A. It looks to me like it will continue to be debated for some time. We will have to see what the review conference comes up with. There is a lot of controversy around the crime of aggression, and there always has been. The very term is difficult to define. To some extent, the Court has plenty of work to do already, dealing with genocide, crimes against humanity, and war crimes. I doubt the issue of aggression is going to be solved anytime soon, but on the other hand, I have not attended the ICC meetings on aggression. Thus, I am just a distant observer.
Q. Could you speculate on the future of the Court in five of ten years? What are the best and worst case scenarios for its standing in the international system? What can the Court and international actors do to cement the Court’s legitimacy?
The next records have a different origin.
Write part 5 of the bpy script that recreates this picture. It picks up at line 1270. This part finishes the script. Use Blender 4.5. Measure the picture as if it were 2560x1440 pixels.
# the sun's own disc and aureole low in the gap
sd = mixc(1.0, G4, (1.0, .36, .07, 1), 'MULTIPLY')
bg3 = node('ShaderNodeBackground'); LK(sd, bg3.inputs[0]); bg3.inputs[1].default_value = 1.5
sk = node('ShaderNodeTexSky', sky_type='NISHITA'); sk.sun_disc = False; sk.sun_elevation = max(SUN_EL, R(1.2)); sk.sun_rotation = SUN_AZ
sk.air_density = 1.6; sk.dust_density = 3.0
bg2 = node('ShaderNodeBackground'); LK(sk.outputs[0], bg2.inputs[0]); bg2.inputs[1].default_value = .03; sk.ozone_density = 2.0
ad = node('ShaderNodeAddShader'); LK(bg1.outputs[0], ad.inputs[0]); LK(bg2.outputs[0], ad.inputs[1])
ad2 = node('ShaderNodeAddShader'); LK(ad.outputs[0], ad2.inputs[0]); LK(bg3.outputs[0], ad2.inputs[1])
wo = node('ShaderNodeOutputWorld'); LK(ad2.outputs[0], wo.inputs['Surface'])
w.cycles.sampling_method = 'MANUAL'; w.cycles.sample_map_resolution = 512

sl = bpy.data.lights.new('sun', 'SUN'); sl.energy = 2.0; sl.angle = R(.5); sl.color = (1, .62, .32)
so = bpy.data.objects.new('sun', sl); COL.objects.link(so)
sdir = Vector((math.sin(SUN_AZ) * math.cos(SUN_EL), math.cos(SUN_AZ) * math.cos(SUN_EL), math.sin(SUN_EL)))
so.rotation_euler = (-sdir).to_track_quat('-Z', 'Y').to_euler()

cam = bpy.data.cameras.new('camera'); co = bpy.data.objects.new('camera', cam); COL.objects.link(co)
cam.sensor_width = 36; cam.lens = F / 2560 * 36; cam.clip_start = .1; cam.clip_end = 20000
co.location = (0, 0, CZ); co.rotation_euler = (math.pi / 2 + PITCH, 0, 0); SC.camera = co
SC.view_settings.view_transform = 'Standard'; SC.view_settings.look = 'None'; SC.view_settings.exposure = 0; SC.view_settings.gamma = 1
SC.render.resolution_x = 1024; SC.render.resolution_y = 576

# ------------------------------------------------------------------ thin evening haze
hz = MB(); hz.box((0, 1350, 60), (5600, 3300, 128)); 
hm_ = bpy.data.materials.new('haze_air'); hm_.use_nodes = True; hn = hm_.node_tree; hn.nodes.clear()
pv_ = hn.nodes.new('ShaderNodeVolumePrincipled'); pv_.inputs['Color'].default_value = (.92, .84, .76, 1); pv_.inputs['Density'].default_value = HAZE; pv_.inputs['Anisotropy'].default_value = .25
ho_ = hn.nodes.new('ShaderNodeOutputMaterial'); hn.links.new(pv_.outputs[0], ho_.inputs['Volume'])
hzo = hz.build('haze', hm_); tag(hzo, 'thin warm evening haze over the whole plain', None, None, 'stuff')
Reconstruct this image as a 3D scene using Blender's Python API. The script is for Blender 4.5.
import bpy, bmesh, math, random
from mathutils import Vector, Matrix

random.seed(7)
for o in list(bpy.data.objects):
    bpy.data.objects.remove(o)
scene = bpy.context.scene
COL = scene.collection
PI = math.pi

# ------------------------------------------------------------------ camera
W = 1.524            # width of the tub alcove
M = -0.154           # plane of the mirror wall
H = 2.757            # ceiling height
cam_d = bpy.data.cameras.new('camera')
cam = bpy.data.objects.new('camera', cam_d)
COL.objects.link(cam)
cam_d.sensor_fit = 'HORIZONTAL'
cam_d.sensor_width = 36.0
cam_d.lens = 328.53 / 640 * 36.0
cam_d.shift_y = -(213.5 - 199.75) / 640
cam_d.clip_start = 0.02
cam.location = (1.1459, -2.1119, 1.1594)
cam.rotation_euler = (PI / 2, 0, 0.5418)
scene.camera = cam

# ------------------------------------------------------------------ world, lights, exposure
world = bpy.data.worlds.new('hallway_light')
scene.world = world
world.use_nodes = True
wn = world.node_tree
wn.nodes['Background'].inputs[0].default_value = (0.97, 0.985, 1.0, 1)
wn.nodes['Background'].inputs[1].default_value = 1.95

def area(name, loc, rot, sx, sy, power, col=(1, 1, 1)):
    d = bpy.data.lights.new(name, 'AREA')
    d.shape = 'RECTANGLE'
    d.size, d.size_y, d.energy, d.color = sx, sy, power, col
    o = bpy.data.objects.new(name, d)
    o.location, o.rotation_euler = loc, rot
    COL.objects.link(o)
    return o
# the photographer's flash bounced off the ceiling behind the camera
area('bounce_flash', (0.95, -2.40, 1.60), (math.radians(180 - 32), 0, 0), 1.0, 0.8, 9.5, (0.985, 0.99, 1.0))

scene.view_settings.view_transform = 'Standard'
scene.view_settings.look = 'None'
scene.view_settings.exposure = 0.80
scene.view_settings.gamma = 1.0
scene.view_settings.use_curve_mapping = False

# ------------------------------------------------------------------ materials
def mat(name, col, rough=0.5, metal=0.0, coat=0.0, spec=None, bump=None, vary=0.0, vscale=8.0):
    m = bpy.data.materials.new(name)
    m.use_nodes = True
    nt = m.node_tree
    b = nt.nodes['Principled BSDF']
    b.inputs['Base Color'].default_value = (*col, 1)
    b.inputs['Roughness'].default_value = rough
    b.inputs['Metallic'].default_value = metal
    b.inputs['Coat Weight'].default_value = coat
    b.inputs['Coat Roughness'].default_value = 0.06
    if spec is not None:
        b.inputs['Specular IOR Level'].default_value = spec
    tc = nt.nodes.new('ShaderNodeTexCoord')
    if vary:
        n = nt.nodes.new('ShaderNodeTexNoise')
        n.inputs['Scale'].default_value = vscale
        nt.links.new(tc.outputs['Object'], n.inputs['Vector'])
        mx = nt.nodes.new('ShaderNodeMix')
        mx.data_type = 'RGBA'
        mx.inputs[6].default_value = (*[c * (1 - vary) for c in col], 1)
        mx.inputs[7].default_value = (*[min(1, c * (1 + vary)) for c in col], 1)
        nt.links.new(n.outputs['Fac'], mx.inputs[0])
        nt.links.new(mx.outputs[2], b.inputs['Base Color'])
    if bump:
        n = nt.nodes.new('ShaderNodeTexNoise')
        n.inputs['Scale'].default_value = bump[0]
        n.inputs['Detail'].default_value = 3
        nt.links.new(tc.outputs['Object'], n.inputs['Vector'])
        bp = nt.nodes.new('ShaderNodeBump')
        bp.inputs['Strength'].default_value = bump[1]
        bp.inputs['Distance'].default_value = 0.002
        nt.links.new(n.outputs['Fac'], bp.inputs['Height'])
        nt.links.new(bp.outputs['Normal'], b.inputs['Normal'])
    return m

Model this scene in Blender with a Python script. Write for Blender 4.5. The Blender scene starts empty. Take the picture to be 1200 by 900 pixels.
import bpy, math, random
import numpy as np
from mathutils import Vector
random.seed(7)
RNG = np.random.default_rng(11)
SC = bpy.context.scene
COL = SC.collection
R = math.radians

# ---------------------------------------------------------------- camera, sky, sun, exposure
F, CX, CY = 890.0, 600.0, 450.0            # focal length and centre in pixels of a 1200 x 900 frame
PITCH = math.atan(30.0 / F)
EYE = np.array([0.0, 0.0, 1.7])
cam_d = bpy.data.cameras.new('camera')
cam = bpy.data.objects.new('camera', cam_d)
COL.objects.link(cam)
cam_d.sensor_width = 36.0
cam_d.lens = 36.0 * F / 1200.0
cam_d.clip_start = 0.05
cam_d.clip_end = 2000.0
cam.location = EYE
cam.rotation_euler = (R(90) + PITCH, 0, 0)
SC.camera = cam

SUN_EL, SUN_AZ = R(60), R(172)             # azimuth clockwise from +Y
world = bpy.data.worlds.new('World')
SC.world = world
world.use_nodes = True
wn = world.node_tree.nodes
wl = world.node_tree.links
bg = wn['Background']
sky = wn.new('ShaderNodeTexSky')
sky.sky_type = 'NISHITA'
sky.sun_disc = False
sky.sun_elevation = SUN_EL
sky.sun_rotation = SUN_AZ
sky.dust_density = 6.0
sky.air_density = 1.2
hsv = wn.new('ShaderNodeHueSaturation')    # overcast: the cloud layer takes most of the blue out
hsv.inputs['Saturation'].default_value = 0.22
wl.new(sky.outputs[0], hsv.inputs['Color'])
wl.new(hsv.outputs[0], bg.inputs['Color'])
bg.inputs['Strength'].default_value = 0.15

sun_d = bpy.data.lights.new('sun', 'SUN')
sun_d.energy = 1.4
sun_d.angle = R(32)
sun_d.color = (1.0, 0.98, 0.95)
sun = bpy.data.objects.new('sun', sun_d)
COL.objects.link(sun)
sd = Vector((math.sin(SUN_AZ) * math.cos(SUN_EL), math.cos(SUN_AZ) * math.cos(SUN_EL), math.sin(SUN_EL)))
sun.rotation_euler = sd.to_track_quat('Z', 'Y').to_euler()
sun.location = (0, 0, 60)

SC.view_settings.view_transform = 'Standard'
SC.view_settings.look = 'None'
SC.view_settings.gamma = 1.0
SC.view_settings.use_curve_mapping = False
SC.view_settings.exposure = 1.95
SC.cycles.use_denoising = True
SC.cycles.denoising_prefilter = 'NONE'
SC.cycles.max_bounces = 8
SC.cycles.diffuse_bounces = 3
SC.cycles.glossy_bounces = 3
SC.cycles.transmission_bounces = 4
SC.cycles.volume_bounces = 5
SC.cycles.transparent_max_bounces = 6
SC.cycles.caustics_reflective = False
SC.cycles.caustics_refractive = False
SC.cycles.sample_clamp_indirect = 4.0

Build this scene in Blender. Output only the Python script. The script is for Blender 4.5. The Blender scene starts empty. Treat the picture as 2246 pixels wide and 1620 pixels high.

A. My first reaction is to say what Chou En-lai said of the impact of French Revolution: it’s a little early to tell…. There are a couple of possible scenarios. Hopefully the Court will become stronger, passing some of these early tests and difficulties, expanding the number of states parties, thus having much broader jurisdiction, and becoming a truly effective court. Of course, one can see an alternative scenario where things go in another direction, and the Darfur situation is deeply worrying in this regard. However, I am heartened by the ad hoc tribunals’ experience. I will never forget in 1997 when I was working in the ICTY, and I was thinking to myself: where is this going? We had only a couple detainees in custody, and we seemed to have no hope for additional indictees arriving. The world’s attention seemed to have shifted away, and the ICTY looked in bad shape. A leading commentator, writing in Foreign Affairs, advocated for winding up the tribunal and closing it down. Over the next ten years, the situation completely turned around. Thus, it is difficult to make predictions, but based on the experience of the ICTY and ICTR and the general course of the international justice movement, I think there are some causes for optimism. I think you have to be an optimist in this business.
Interview conducted by Zachary Manfredi and Julie Veroff.